A Very Rare Ming Dynasty Portuguese Armorial Blue and White Porcelain Ewer, Tianqi Period c.1621-1627. Made For D.Francisco de Mascarenhas in c.1623-1626. The Base is Painted with the Arms of the Mascarenhas Family in Underglaze Blue, the Design is Thought to Have Been Taken From a Signet Ring. The Bulbous Ewer Has a Slender Handle with an Upright Curve, The Base of the Handel is Painted to Look if it is Tied with Ribbon that Supports a Decorative Object. The Upright Spout is Decorated with Stylized Flames or Clouds, the Broader Area Where the Spout Joins the Body is Decorated with a Concentric Ribbon Supporting a Ruyi Which in Turn Supports a Precious Object, a Musical Stone Tied with Ribbon. One Side is Painted with a Large Flowering Rose, While the Other Side is Decorated with a Large Flowering Peony.


A small shallow chip to the end of the spout
Height : 11.1 cm (4 1/3 inches).
Stock number
For a blue and white Kraak porcelain ewer and a two handled jar with the arms of D.Francisco de Mascarenhas see : Chinese Porcelain At The Time Of Empire (Nuno de Castro, ACD Editions, 2007. ISBN 978-9728855-39-0) page 96.



This Ming armorial ewer is very different to other armorial porcelain in that the arms are very discrete. Armorial porcelain normally proclaims the families pedigree in the center of the object where they eye would naturally rest, it is there for all to see and admire. The small coat of arms of D.Francisco de Mascarenhas are added to the bases of pieces he owned, rather like the drilled Near Eastern marks added to celadon wares. They are there to identify ownership rather than make a statement about lineage. Unlike the drilled marks, the mark on the present piece was made at the time of manufacture. The design and shape give no indication of being a commission from an important Portuguese nobleman.

D.Francisco de Mascarenhas 1st Governor of Macau :
"Nobleman of the Royal House, he set sail for India in 18/3/1622 commanding the ship S.Jose, as part of the fleet of D.Francisco da Gama appointed Viceroy. Because of fighting against the Dutch off the coast of Mozambique, in which his ship was severely damaged, he only arrived in Goa in 6/5/1623. He was immediately appointed the Captain-General and 1st Governor of Macau, a post he held until 24/4/1626. During his governance, he improved the city`s defence system, by enclosing it behind a high wall. As well as other problems he created with the population, he confiscated the Monte fortress from the Jesuits, which he used as his residence.
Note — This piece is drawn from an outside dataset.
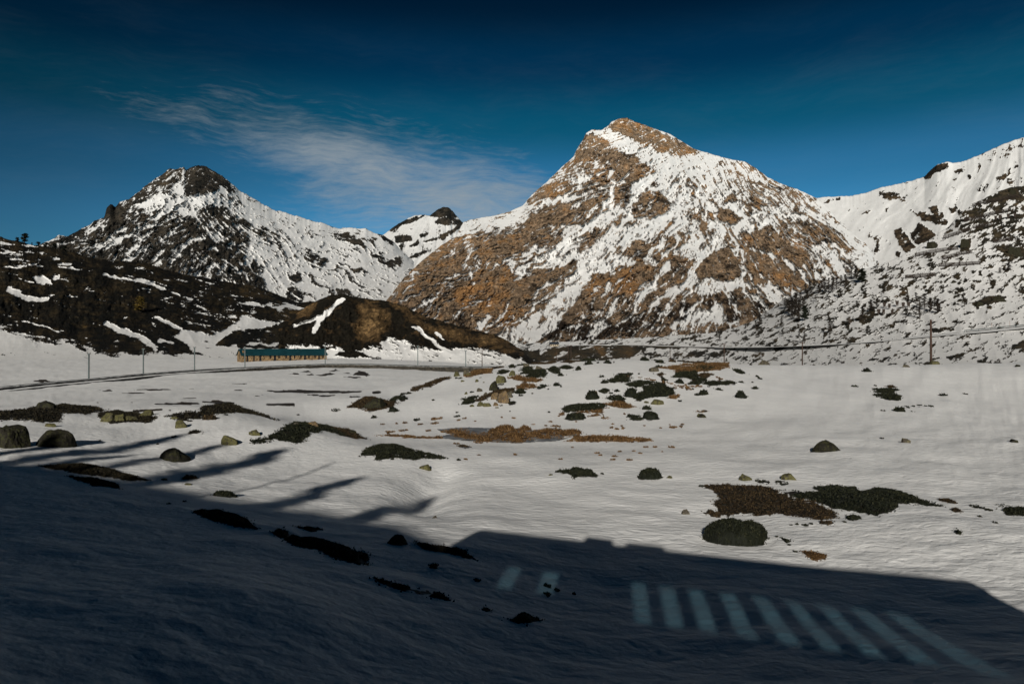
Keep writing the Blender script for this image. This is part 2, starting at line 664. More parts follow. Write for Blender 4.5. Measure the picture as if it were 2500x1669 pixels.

He returned to Lisbon in 1626, and in 1628 he was appointed Viceroy of India, but owing to a breakdown of his ship, he returned to Lisbon and did not take up his appointment. He was assigned to the Council of Portugal in Madrid. At the time of Independence in 1640, by wishing to return to Portugal, he was imprisoned for several months, and after being released he returned to Lisbon and was appointed to the Council of State by King D.João IV.
The son of D.Nuno de Mascarenhas, First Alcaide of Castelo de Vide and Da. Isabel de Castro. He married his niece Margarida de Vilhena, daughter of D.João Mascarenhas."
From : Chinese Porcelain At The Time Of Empire (Nuno de Castro, ACD Editions, 2007. ISBN 978-9728855-39-0).

For an painting of Macau executed in 1635 see the last photograph.

Rose and Peony / Yueji and Fuguihua :
The combination of these two flowers conveys the meaning `May You Enjoy Eternal Spring (Longevity), Wealth and Honour`.

Peony :
Peonies are the most commonly encountered flower on Chinese porcelain, indeed in Chinese art in general. There are two cultivated types of peony commonly depicted, the tree peony Paeonia Suffruicosa (Mudan) and the herbaceous peony P.Lactiflora (Shaoyao). Both have rich exuberant flowers with thin silk like petals but the plants are rather different to each other. The tree peony is not in fact a tree but a deciduous shrub, sometimes rather large and sprawling, it has irregular woody stems. It shares a similar leaf and flower form to the herbaceous peony but they are not close in other ways. The Chinese refer to the peony as the `King of flowers` and are seen as equivalent to the first rank among officials. The flowers are closely associated with royalty because they have been grown in imperial gardens since the Sui dynasty (581-618). The peony is one of the flowers of the four seasons and represents the Spring. It symbolizes wealth and honour, honour in the sense of high rank, having an official position, or high social status.